MEDIUM: Digital Illustration/Instagram Post
DESCRIPTION:
The media project uses decolonial feminism frameworks to present on reclaiming one’s body through the ancestral deity from El Salvador called the Sigüanaba. Bodies tell stories, which is why the project unpacks the deity as a study of how generational waves of women decode the enchantment of viewing bodies as shameful. Sigüanaba is interpreted differently by three women from three generations and distinct transnational contexts, but each story intersects in their journey of body reclamation. This is achieved by intersecting mixed media art and research to share the stories on an Instagram account, @muxerhermosa_muxerhorrible. The social media platform allows for the bridging of diverse struggles, triumphs, and experiences to provide solutions on how to build, maintain, and advocate for a healthy relationship with one’s body.
ARTIST’S STATEMENT:
The submission is a combination of a research paper and creative project, produced in a Senior Capstone course during the spring of 2019 for the Department of Humanities & Communication (HCOM) at California State University, Monterey Bay (CSUMB). My undergraduate career became the place to explore discourses in relation to critical decolonial feminism studies. The senior capstone course provided the opportunity to begin forming my identity as an artist-scholar. The formation of this identity has led to a continuation of producing coherent media projects while pursuing graduate school in the Department of Gender and Women’s Studies (GWS) at the University of Wisconsin–Madison.
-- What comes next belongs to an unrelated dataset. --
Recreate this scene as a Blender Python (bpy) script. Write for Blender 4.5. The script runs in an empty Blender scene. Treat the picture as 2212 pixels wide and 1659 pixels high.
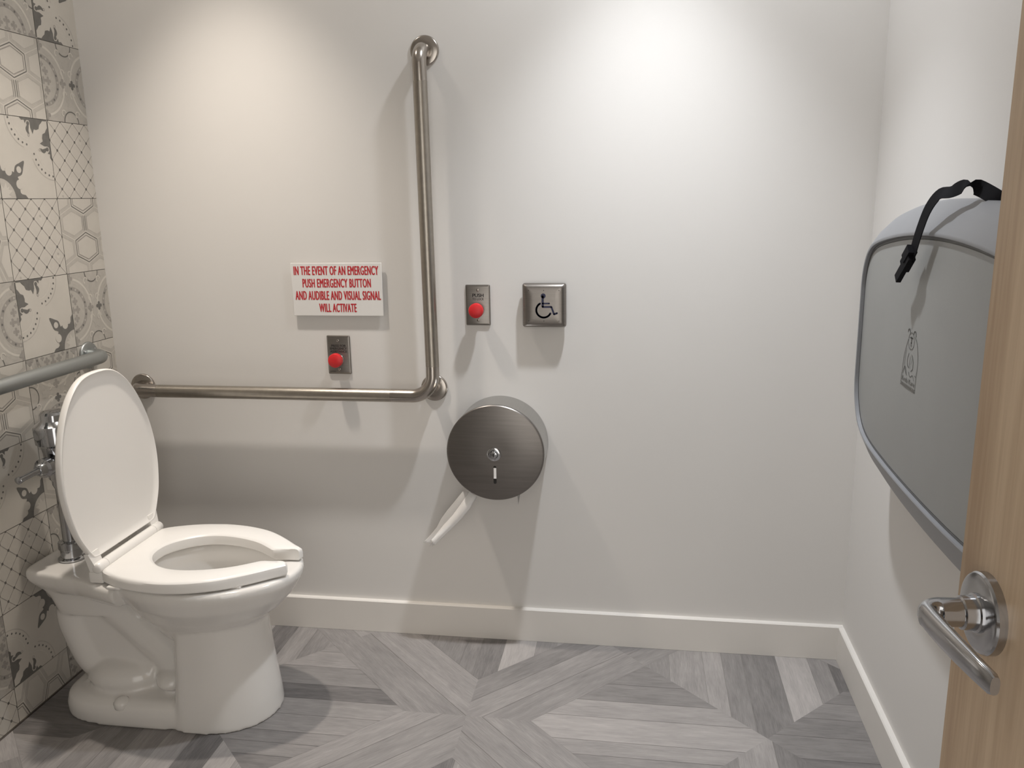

As a graduate student, I am currently passionate about preserving the history of female deities in the American continent by using comics and fictional oral history. Working with interdisciplinary methods thereby places my work in a constant state of evolution. First, it aimed to be daring, edgy, and loquacious, but now it stems from a consciousness of self-representation, pain, and passion. However, my style is consecutive because it uses bold and vibrant colors to portray personal depictions of women’s experience and form. Through my artwork and scholarship, I hope to interconnect women’s rights and issues.